I bought the BDV E870 (1000w and front floorstanders but, I believe, otherwise the same as the E370) to pair with a new Sony 46NX703 TV and am very impressed with the Blu-Ray player and the improvement to the TV's sound system, rightly noted as a let-down in Trusted's review of 22 June. After downloading a software update, the E870 adds BBC iPlayer to the list of available services (iPlayer is not available on the TV's own list of services - a serious omission for me). I hooked up an NAS device (Lacie LaCinema HD) to the E870, filled with my music, film and photo collection and am seriously impressed with the whole set-up as a complete entertainment centre. The E870's subtle sounds matches the TV's subtle pictures and the pair reveal a classy feel too often heard and seen as brash in other brands I looked at. Having been a CRT stalwart for many years, this combo was the first to tempt me to make the jump to a modern LCD setup. Overall I am stunned by the quality of HD, Blu-Ray and surround sound offered here. The networking abilities of all the kit means I can actually enjoy all my media in my living room.

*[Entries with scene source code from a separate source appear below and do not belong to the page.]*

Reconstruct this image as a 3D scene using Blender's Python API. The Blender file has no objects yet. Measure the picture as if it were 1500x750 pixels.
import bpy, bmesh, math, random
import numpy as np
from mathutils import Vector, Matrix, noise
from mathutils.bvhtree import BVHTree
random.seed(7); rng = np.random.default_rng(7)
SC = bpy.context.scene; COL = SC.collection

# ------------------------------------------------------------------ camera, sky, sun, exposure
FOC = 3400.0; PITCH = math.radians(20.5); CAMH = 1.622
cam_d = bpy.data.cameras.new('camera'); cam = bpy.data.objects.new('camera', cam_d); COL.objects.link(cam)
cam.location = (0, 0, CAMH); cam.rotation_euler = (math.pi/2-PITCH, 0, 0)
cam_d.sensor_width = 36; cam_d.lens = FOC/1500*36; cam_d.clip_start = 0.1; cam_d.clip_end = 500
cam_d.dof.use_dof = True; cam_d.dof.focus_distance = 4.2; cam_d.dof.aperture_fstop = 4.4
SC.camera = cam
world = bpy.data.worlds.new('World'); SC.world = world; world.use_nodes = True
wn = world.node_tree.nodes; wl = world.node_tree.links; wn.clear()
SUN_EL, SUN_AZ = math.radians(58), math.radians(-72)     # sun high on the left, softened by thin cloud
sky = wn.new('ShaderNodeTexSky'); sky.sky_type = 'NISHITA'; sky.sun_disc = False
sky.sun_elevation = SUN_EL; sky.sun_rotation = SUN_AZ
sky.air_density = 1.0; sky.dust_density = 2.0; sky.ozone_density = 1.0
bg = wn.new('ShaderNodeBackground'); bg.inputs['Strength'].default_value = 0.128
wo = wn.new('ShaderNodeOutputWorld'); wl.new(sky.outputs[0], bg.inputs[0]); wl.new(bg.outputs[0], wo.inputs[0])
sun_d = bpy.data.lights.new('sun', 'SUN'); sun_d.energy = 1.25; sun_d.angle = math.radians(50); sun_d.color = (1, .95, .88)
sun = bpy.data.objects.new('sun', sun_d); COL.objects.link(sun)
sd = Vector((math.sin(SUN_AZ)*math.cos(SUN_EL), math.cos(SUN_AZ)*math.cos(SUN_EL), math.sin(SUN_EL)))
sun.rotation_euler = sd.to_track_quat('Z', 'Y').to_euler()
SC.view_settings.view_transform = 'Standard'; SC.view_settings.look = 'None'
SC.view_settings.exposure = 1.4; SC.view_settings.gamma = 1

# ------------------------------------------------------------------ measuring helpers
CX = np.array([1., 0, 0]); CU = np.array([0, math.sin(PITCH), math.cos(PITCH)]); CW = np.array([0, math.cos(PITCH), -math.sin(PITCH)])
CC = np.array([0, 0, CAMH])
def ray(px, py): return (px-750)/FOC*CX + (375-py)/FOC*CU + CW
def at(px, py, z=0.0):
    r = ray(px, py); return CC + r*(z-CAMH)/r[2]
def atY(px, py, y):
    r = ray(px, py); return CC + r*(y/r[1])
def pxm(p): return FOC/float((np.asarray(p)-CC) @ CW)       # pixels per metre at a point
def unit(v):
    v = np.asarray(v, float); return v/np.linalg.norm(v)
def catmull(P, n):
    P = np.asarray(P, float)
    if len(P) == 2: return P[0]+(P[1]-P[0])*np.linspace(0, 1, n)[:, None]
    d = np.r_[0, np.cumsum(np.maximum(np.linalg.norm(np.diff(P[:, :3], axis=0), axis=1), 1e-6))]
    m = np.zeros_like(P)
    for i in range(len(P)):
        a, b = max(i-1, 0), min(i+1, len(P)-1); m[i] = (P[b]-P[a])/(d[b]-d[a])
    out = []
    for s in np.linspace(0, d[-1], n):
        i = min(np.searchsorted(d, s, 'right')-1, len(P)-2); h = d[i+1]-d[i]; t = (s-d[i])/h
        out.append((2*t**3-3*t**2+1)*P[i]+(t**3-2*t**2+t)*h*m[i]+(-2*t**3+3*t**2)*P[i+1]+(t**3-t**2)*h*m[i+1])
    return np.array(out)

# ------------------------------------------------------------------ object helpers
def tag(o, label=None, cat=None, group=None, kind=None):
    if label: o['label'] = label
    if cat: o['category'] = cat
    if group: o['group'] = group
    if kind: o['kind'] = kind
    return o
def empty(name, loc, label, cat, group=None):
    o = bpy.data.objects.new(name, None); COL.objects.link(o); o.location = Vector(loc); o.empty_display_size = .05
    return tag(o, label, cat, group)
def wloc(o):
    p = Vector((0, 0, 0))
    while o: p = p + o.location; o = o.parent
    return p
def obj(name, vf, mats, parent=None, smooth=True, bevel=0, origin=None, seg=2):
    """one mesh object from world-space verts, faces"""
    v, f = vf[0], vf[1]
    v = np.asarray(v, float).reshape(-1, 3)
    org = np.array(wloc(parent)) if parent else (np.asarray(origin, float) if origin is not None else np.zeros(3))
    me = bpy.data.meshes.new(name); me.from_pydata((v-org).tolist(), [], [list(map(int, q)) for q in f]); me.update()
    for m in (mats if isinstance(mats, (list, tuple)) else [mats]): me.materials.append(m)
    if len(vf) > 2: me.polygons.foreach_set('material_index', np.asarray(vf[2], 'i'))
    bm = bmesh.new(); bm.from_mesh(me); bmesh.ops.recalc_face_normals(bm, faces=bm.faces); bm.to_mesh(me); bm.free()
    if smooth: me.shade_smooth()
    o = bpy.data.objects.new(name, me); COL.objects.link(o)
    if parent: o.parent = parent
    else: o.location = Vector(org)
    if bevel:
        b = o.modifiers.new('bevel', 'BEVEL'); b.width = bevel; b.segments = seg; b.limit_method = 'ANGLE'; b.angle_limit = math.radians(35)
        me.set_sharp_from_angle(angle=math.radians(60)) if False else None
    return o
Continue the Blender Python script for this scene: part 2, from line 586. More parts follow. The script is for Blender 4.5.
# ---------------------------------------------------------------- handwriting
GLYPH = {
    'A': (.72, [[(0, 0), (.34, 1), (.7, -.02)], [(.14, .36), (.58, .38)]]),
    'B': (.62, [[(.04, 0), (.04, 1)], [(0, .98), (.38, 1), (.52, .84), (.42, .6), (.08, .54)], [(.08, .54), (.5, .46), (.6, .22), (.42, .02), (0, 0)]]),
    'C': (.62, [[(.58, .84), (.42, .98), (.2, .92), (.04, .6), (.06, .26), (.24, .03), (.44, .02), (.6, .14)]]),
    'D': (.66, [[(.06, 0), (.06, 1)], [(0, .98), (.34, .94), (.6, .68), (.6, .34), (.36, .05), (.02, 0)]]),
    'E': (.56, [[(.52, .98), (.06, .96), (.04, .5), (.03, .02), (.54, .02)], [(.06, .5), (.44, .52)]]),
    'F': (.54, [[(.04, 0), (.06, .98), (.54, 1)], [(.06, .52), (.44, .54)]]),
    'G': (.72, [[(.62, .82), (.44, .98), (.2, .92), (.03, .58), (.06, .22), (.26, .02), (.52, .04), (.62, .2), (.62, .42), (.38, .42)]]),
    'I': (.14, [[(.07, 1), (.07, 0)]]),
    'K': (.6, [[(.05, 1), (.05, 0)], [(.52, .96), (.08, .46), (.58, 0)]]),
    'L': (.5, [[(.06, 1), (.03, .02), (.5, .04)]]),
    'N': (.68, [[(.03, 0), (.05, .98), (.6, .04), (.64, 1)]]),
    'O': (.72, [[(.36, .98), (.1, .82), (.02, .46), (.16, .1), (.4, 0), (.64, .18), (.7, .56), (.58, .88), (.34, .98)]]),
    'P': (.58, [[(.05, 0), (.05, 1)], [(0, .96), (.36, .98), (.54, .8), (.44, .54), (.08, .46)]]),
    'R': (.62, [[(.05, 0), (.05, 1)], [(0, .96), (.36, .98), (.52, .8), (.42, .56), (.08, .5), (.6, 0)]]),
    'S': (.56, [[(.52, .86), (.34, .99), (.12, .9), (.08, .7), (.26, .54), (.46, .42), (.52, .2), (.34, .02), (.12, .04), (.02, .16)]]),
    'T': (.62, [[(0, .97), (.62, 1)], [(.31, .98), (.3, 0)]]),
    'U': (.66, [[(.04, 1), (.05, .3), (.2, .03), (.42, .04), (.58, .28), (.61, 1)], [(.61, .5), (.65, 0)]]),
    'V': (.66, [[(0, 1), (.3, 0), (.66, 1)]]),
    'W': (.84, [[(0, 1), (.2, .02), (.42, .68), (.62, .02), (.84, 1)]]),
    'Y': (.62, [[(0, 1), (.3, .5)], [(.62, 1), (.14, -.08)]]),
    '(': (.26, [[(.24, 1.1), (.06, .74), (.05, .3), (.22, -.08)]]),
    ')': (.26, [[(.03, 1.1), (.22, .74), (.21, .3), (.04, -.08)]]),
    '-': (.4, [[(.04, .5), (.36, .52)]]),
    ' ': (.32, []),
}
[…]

First thoughts were that this combo particularly suits quality transmissions of nature documentaries - the sequences of sights and room shaking rumbling as Old Faithfull geyser spurts in the HD Yellowstone documentary are fantastic. Ballads, classical and jazz music are a revelation for an all-in-one. However, broadcasts from Glastonbury, especially Muse and Faithless, showed that the combo handles modern music and stunning light shows pretty well too.





One thing I don't like is the very slight lag the E870 adds to broadcast sound - noticeable when a tennis player serves a ball at Wimbledon. Switching the TV's sound back to own speakers solves the problem but it shouldn't be there. Is this delay the result of surround signal processing in the E870?

gdawg304

July 16, 2010, 6:28 pm

Curious to know how this compares to the BDV-E300 which it replaces - that's got a better review here on TR (back in Feb?) and is What Hi-Fi?'s best all in one for under £400, so sounds like the E370 isn't quite as good?

Craig 1

August 26, 2010, 9:02 pm

Looks fantastic and was buying right up to no HDMI in. This is 2010 right? How am I supposed to connect my Revo Media PC (it has no optical). Looks like once again its a samsung (any of the new HT-Cxxxx range) you just cant add extra connections via a software update but 3d you can.

lightning

December 28, 2010, 10:20 pm

I recently purchased this unit, my first experience of home cinema, and it performs well.


As expected it transforms films like Avatar and Saving Private Ryan, making you wonder how you ever managed without surround sound.


The only complaint is that there does not appear to be any was to alter the tone (i.e bass/treble) You can of course turn the sub up and down, which effectively alters the low bass, but on some films the system seems to lack treble. The only way to compensate appears to be turning up the centre speaker level, which does help to some extent.


There are various modes (movie, game, theatre, etc) but these don't seem to do much.


Overall though, a very impressive system for under £300.

Lauffer17

January 8, 2011, 12:06 am

Pretty disappointed! Huh, first, centre speaker is feather light. When you turn it up, centre speaker tends to fall off its place. If you really turn it up, the sound sharpness is lost, can not listen to it at all. Software, my God. When you start the system, and if you happenned to have listened to the radio, it first takes about 30sec to set up, then ...nothing. It says - tuner FM, for few seconds and then - HOME. This means you can not just press a green button and leave hoping your tuner will start playing, but have to wait, then press Function key repeteadly until u get Tuner FM again, and then it will play. One more thing, when you play MP3 from USB, you play a song, but instead of seeing the playlist, you enter the song details (totally unuseful). If you wand to play a specific song next, you need to stop the current song, return to the playlist screen and then scroll it to your next song. Also, it does not recognise formats automatically. You need to start a file from a specific program, eg, you can to play a video if you are at the Music program, and vice versa.